文明の源は川にあり、ということなのでしょうか。当時の川は人を運び、物を運び、文化を運んだに違いありません。

大正八年に、エジプトを旅した作家に、徳冨蘆花がいます。妻の「愛子」を伴って。この時の旅の記録は、『埃及』に収められています。

「カアキイ服の肩から黒革を斜めにつるした六尺近い英利吉軍人が好い姿勢をして、ゲエトル巻きの細脛を踏張つて行く。」

徳冨蘆花は、街の様子をそんなふうに書いています。当時のエジプトには英国人が多くいたようですね。
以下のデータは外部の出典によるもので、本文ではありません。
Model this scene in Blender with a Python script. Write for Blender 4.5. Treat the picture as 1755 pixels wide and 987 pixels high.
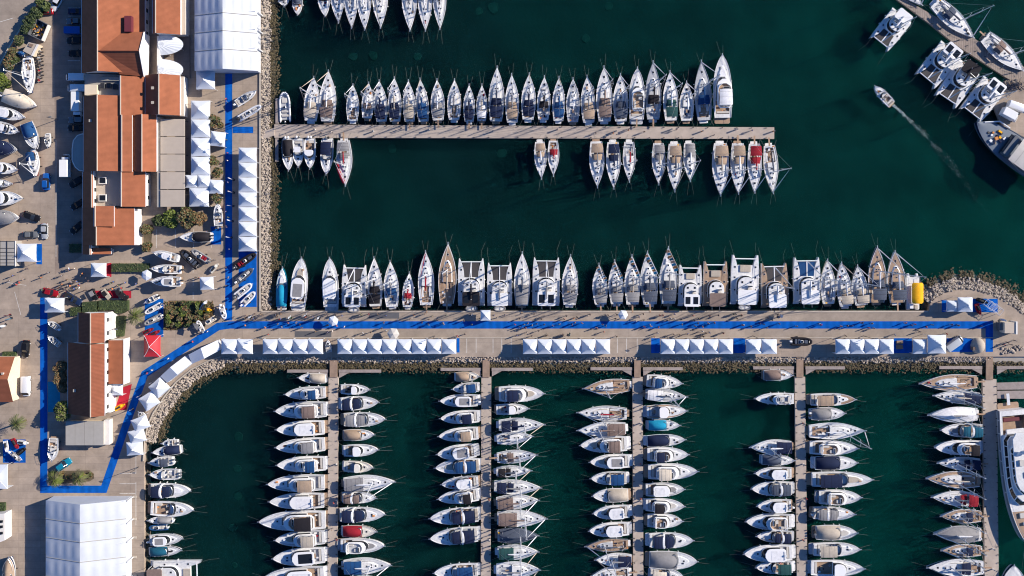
import bpy, math, random
from math import sin, cos, pi, radians, sqrt, atan2, hypot
R = random.Random(7)
for o in list(bpy.data.objects): bpy.data.objects.remove(o)
scene = bpy.context.scene
COL = scene.collection

# ------------------------------------------------ camera, sky, sun, exposure
S = 0.16                 # metres per photograph pixel at quay level
H = 250.0                # height of the drone above the quay
NX, NY = 860.0, 390.0    # photograph pixel straight below the drone
CX, CY = (NX - 877.5) * S, -(NY - 493.5) * S
cam_d = bpy.data.cameras.new('camera')
cam = bpy.data.objects.new('camera', cam_d); COL.objects.link(cam)
cam.location = (CX, CY, H)
cam_d.sensor_fit = 'HORIZONTAL'; cam_d.sensor_width = 36.0
cam_d.lens = 36.0 * H / (1755 * S)
cam_d.shift_x = -CX / (1755 * S); cam_d.shift_y = -CY / (1755 * S)
cam_d.clip_start = 1.0; cam_d.clip_end = 6000
scene.camera = cam
scene.cycles.filter_width = 1.1

SUN_EL, SUN_AZ = radians(27), radians(70)      # azimuth clockwise from +Y
W = bpy.data.worlds.new('World'); scene.world = W; W.use_nodes = True
nt = W.node_tree; nt.nodes.clear()
sky = nt.nodes.new('ShaderNodeTexSky'); sky.sky_type = 'NISHITA'; sky.sun_disc = False
sky.ozone_density = 4.0; sky.air_density = 1.0; sky.dust_density = 0.3
sky.sun_elevation = SUN_EL; sky.sun_rotation = SUN_AZ
bg = nt.nodes.new('ShaderNodeBackground'); bg.inputs['Strength'].default_value = 0.05
wo = nt.nodes.new('ShaderNodeOutputWorld')
tint = nt.nodes.new('ShaderNodeVectorMath'); tint.operation = 'MULTIPLY'; tint.inputs[1].default_value = (0.62, 1.14, 1.80)   # clear deep-blue sky
nt.links.new(sky.outputs[0], tint.inputs[0]); nt.links.new(tint.outputs[0], bg.inputs[0]); nt.links.new(bg.outputs[0], wo.inputs[0])
sl = bpy.data.lights.new('sun', 'SUN'); sl.energy = 5.0; sl.angle = radians(0.5); sl.color = (1.0, 0.90, 0.77)
so = bpy.data.objects.new('sun', sl); COL.objects.link(so); so.location = (120, 60, 150)
so.rotation_euler = (pi / 2 - SUN_EL, 0, -SUN_AZ + pi)   # lamp looks along its -Z, away from the sun
scene.view_settings.view_transform = 'Standard'; scene.view_settings.look = 'None'
scene.view_settings.gamma = 1; scene.view_settings.exposure = 0.60
try: scene.view_settings.use_curve_mapping = False
except Exception: pass

def P(px, py, z=0.0):
    """photograph pixel -> the world point at height z seen there"""
    k = S * (H - z) / H
    return (CX + (px - NX) * k, CY - (py - NY) * k, z)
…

「それから、其隣の仕立屋に寄って、妻の夏服の出来合いを買った。」

そんな文章も出てきます。「其隣」とは、徳冨蘆花がガイドブックを買った本屋のこと。「夏服」とはモワレふうの生地で、すぐにサイズを直してくれたとも書いてあります。

エジプトが出てくる小説に、『田舎医者』があります。
1833年に、オノレ・ド・バルザックが発表した長篇。

「エジプトの南北両地区からアラビア、さらにはいまはもう存在しない昔のいろいろな王国の首府まで席巻したものだ。」

もちろん、ナポレオン・ボナパルトの遠征の話なのですが。
また、バルザックの『田舎医者』には、こんな描写も出てきます。

「ずいぶんと苦労したらしいのに、羅紗の肩章しかつけたことがないとのことです。」

これはもとナポレオンの部下だった若者について。
ここでの「肩章」は、エポーレット epaulet のことかと思われます。肩線を張らせるにも都合のよろしい細部デザインです。
どなたかエポーレット付きの上着を仕立てて頂けませんでしょうか。